La Rocca di Arignano è un luogo di cui tutti stanno parlando. Un luogo unico sia dal punto di visto turistico e architettonico. Un pezzo di Medioevo giunto fino a noi intatto.
Protagonista di un rilancio attento e preciso, oggi punto di riferimento per il turismo di prossimità.
Della Rocca di Arignano ne parlano tutti, ultimo in ordine Massimiliano Tonelli su Artribune (pezzo da cui abbiamo tratto foto di copertina)
La storia del rilancio inizia nel 2016, quando Elsa Panini e Luca Veronelli stavano già ipotizzando di cambiar vita. Il primo sopralluogo alla Rocca di Arignano – borgo ad una ventina di chilometri da Torino – ha colpito nel segno: il maniero medievale era congelato da settecento anni.
Una volta acquistato investono cinque milioni di euro per recuperare una architettura identitaria per la Collina Torinese e il Monferrato ma abitata e utilizzata l’ultima volta nel Trecento.
Il dongione angolare dell’anno Millle, la manica realizzata nel Duecento oggi pienamente recuperata, il corpo principale (quello “nuovo”) costruito nel Trecento. Tutto è ancora visibile.
Solitamente in quegli anni (a partire dal Quattrocento) questo genere di edifici venivano trasformati in alloggi di campagna per le delizie dei nobili, da fortilizi militari a castelli residenziali.
Ma i Costa – a lungo signori di Arignano e proprietari dell’edificio – decisero di costruirsi un nuovo castello (a tutt’oggi presente nei pressi della rocca) perché i gusti architettonici erano cambiati.
Negli archivi della famiglia non è raro trovare menzionata la Rocca di Arignano come “castello vecchio”.
Insomma, la rocca non venne più abitata, i proprietari la tenevano come orpello sullo sfondo utile solo a dimostrare potenza ma senza manutenzione e utilizzo.
Il recupero della Rocca di Arignano
Lo studio dell’architetto Massimo Raschiatore ha realizzato il progetto e le soluzioni individuate valorizzano questo edificio.
Dalla scelta delle essenze del legno fino alla cura dei muri perimetrali, volutamente lasciati aggredire dalla vegetazione infestante con l’obbiettivo di restituire quel peculiare sapore di rudere.
I nuovi proprietari della Rocca hanno infatti approntato un sistema di visite guidate che contribuiscono a restituire alla cittadinanza un bene che per secoli erano stato inavvicinabile.
E dopo aver messo a punto l’interno si è pensato anche all’esterno.
Il terrapieno adiacente alle mura è stato trasformato dalla paesaggista Cristiana Ruspa in uno scenografico orto di erbe officinali che aiuta uno dei business su cui si basa la sostenibilità di questa impresa: i matrimoni e le cerimonie.

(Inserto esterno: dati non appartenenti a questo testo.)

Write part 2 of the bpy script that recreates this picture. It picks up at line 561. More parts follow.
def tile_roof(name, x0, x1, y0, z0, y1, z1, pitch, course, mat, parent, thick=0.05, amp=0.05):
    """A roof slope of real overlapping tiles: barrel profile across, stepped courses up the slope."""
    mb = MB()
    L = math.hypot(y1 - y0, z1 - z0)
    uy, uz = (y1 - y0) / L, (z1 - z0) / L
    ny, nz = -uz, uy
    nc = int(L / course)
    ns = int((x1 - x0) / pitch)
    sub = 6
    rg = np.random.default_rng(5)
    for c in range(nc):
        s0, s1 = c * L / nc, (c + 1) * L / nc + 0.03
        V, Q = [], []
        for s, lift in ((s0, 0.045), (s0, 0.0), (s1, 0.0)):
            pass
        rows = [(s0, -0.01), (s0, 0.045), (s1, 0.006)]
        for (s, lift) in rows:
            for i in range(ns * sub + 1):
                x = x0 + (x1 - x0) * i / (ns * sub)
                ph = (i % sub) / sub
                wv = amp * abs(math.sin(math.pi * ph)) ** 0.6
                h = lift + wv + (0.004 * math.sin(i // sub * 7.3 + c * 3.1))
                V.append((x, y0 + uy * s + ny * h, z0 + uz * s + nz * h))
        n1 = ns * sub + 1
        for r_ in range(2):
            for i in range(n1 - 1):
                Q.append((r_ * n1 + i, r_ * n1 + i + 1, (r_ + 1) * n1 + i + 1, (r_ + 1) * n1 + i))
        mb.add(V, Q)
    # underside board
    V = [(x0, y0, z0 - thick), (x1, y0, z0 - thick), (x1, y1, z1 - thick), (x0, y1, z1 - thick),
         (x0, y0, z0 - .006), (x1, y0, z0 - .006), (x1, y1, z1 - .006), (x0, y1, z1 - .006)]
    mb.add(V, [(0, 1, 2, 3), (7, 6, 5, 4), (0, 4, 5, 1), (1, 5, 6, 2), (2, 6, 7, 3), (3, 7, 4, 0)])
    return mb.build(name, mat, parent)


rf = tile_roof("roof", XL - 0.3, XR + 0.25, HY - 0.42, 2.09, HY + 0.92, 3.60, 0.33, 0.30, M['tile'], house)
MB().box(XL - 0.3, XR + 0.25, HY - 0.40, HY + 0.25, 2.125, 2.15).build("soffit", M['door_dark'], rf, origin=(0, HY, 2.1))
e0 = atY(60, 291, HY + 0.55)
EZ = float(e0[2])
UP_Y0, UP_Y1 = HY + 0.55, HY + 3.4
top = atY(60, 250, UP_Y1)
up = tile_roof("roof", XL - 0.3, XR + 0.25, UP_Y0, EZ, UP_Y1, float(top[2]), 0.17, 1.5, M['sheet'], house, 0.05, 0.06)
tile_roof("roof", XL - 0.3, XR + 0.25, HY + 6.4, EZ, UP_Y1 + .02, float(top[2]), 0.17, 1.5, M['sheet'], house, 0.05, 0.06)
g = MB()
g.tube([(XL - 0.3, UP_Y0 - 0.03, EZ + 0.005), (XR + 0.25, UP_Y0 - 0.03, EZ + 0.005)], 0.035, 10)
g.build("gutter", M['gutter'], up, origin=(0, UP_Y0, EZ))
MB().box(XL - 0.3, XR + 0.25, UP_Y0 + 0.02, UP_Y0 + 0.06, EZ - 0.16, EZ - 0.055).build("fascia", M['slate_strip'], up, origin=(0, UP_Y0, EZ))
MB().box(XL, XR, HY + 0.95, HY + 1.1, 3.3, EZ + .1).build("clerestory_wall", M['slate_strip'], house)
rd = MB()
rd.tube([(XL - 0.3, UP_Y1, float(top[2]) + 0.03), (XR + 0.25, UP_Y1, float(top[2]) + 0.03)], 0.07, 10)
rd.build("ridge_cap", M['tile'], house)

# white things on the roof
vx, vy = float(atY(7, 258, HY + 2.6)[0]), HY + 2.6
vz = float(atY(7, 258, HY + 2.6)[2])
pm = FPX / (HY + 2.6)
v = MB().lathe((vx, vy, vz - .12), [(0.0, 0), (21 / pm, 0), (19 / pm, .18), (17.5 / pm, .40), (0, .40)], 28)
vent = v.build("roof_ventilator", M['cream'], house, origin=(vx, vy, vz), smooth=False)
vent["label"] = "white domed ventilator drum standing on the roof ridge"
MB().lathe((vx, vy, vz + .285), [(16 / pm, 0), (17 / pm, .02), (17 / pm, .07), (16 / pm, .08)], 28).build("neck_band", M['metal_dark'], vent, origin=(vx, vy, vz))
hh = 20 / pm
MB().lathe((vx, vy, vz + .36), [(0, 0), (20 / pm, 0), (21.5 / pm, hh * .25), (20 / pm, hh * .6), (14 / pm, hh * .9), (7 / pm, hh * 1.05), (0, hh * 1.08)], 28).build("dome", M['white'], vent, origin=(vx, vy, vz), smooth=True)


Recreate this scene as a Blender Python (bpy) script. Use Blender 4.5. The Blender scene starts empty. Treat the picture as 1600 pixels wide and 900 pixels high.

“Abbiamo investito tantissimo, ma ci tengo a dire” dice Luca Veronelli ad Artribune “che noi siamo imprenditori e cerchiamo sempre una sostenibilità nei progetti, non facciamo mecenatismo puro”.
La filosofia della proprietà poi ha ambizioni che vanno oltre alla Rocca e abbracciano tutta la zona con l’obbiettivo di riqualificare percorsi, contribuire alla rigenerazione di Arignano, offrire agli ospiti esperienze particolari.
Magari sfruttando il vicino Lago di Arignano (l’unico bacino di questo tipo nelle Colline torinesi), coinvolgendo le aziende agricole e gli artigiani del territorio, proponendo escursioni a cavallo o con bici elettriche.
Intanto altre nove stanze sono in preparazione nella adiacente villa Settecentesca, ai piedi della quale l’orto dà la materia prima al ristorante interno della Rocca dove tra spunti gastronomici medievali e ricerca contemporanea su materie prime e fermentati lavora lo Chef Fabio Sgrò.
Rocca di Arignano, Via Gino Lisa, 16, Arignano (Torino).